◆ Request ◆
Go through the entries below and copy each line containing the word "picture".

◆ Records for this exercise ◆

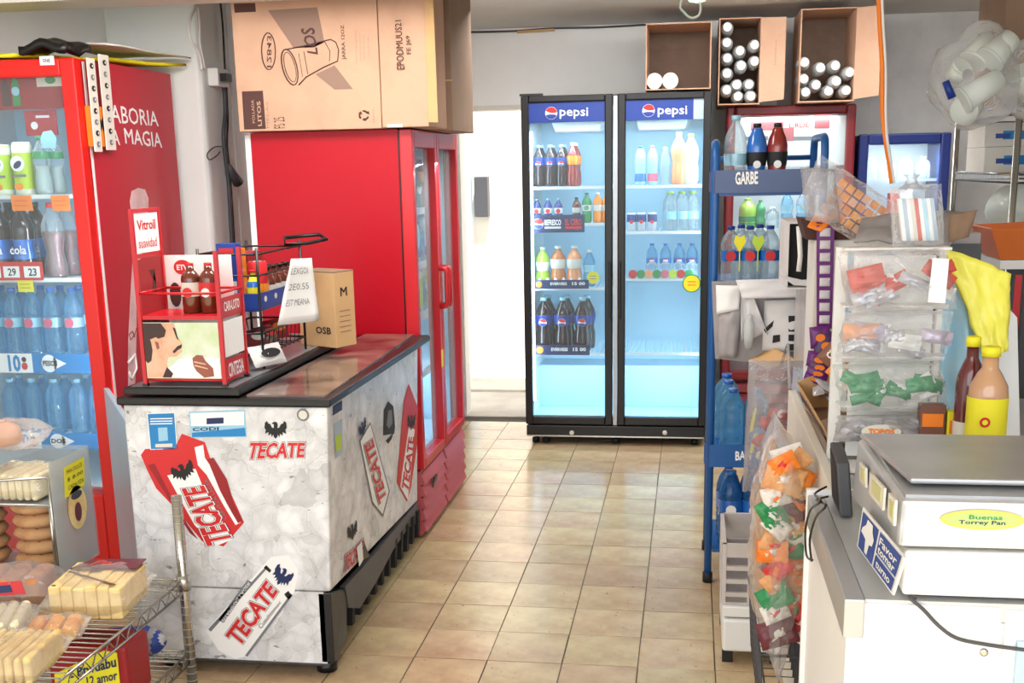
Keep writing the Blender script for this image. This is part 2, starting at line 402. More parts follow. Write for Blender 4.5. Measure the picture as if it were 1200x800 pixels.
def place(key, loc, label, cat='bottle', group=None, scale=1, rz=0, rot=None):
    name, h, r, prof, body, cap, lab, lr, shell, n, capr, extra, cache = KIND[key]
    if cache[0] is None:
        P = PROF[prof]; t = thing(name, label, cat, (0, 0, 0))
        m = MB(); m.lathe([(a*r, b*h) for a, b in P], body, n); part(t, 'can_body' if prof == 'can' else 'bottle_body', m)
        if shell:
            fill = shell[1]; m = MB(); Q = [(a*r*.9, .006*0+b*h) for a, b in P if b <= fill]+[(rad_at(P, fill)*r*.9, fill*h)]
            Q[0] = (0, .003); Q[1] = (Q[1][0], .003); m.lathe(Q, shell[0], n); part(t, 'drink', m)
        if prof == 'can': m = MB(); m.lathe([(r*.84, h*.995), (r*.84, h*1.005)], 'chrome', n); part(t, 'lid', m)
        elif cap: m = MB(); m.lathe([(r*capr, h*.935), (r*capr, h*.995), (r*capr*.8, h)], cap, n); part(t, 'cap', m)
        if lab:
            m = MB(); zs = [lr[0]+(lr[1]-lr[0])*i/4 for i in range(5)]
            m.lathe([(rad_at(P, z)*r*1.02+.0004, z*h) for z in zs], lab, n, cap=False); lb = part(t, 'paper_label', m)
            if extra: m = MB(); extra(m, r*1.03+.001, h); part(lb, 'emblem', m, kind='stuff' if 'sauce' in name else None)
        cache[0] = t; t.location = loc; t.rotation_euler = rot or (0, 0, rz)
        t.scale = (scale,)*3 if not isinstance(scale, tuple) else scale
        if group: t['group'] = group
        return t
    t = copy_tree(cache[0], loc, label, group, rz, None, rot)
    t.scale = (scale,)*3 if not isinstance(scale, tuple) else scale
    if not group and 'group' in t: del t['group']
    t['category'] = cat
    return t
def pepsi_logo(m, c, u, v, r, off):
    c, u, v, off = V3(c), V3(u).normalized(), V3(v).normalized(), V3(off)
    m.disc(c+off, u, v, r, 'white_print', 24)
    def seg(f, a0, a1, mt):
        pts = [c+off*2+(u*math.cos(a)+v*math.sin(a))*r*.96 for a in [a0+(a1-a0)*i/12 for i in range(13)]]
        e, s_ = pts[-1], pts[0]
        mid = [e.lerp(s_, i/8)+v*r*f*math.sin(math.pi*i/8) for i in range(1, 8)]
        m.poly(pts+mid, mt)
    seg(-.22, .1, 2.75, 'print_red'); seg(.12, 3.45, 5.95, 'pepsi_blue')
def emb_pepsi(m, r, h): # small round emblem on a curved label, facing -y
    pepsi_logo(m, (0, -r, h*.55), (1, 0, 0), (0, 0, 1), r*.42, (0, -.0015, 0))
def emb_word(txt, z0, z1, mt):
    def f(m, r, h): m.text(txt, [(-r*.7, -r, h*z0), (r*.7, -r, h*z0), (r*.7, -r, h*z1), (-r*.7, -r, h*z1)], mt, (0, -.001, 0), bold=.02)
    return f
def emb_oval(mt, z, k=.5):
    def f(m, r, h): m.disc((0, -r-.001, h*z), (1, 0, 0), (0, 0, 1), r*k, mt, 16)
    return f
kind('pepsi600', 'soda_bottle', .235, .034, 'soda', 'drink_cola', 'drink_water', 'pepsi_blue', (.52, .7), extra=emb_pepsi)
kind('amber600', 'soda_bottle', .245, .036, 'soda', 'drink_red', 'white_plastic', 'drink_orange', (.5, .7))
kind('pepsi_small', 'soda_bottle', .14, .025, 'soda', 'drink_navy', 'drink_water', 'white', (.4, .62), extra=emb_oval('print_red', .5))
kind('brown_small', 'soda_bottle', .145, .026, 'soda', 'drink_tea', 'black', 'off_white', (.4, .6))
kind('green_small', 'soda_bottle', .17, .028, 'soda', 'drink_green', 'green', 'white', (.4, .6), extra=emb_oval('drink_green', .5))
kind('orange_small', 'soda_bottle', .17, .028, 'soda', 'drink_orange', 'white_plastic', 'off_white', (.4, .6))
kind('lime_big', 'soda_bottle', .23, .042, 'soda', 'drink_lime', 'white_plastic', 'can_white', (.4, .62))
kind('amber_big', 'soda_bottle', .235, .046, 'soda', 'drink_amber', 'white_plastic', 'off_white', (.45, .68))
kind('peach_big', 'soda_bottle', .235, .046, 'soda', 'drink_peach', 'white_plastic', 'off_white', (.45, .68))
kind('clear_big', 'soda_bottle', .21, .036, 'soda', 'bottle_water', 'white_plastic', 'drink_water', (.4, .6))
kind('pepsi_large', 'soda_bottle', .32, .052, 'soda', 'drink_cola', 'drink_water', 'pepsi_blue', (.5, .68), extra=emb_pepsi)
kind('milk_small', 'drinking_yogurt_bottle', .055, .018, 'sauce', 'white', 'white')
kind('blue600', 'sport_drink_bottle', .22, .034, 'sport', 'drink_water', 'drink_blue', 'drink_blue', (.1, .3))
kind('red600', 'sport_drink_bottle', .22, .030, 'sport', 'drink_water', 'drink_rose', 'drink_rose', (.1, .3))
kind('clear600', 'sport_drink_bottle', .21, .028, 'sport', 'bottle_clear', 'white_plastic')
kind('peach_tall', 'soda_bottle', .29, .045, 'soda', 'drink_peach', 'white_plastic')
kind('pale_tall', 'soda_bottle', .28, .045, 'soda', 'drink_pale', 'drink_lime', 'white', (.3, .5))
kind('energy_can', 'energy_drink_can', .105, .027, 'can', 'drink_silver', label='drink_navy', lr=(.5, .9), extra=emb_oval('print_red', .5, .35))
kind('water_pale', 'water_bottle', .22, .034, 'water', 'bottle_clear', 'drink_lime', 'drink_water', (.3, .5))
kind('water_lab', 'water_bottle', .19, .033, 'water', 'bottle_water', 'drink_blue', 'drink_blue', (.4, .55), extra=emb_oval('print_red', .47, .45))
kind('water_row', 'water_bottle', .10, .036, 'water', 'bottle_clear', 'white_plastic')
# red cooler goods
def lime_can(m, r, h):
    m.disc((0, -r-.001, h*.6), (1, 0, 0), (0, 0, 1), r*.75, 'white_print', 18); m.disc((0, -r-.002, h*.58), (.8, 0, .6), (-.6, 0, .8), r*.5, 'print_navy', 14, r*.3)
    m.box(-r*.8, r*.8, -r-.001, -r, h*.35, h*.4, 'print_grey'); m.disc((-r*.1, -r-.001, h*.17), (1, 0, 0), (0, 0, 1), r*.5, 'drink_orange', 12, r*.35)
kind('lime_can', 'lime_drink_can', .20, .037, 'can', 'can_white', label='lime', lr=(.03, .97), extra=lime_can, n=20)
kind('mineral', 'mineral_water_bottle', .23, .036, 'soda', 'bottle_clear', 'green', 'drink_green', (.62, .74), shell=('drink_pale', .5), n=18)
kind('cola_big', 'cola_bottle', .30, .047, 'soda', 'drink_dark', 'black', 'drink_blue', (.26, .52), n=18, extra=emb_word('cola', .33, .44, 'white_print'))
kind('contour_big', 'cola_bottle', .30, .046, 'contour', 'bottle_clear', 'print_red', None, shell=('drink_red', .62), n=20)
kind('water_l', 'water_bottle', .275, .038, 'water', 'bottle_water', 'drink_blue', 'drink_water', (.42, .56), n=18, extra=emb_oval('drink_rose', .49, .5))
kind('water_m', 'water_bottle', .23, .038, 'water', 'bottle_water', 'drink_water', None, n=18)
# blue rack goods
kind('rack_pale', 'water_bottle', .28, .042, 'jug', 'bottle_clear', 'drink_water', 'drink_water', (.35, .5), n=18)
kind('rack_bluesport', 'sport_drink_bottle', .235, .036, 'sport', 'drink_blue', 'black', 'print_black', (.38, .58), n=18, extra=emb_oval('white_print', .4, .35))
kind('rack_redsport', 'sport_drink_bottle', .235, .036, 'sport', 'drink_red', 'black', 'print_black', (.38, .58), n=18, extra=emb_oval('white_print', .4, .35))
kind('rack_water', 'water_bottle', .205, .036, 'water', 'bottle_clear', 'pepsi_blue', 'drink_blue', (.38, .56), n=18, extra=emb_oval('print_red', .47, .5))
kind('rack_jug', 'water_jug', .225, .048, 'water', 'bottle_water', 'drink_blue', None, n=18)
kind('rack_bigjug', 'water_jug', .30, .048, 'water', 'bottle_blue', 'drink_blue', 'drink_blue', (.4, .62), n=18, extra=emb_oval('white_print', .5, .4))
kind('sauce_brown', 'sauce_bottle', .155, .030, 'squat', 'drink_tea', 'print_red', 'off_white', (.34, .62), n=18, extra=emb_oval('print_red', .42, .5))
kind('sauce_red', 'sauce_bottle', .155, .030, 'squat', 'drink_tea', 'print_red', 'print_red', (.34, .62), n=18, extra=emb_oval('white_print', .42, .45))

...

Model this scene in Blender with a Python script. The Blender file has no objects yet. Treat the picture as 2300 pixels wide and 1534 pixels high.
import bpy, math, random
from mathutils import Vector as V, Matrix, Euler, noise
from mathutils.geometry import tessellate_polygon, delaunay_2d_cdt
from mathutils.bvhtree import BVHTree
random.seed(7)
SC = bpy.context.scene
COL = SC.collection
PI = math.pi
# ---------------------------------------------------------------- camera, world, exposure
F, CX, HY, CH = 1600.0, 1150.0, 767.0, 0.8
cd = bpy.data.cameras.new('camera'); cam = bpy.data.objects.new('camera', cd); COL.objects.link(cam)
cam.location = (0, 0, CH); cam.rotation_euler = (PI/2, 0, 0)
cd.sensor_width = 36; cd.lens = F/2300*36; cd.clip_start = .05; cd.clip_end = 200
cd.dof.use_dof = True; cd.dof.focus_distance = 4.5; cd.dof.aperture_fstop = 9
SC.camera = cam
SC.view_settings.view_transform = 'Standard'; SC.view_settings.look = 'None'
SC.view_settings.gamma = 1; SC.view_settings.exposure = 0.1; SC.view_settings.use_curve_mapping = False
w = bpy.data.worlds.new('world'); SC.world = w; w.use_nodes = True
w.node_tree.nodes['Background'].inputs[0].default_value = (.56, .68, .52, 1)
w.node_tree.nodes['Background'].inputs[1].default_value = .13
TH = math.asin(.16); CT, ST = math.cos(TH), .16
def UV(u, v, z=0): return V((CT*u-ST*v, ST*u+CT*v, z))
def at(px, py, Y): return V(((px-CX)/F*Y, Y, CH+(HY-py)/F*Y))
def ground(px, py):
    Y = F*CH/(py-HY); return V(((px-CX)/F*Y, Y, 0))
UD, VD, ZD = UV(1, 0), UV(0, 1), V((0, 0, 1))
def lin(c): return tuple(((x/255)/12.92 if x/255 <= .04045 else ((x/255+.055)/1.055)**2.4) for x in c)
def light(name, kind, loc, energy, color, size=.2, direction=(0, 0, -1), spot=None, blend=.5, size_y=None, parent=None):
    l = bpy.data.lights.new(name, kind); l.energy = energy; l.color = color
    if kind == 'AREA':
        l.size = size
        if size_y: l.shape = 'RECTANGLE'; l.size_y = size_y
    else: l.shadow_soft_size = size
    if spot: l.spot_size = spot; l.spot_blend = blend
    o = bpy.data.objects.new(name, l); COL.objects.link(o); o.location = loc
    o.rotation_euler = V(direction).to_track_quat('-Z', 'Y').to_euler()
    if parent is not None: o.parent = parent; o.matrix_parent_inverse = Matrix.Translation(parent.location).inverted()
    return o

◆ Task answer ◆
Keep writing the Blender script for this image. This is part 2, starting at line 402. More parts follow. Write for Blender 4.5. Measure the picture as if it were 1200x800 pixels.
Model this scene in Blender with a Python script. The Blender file has no objects yet. Treat the picture as 2300 pixels wide and 1534 pixels high.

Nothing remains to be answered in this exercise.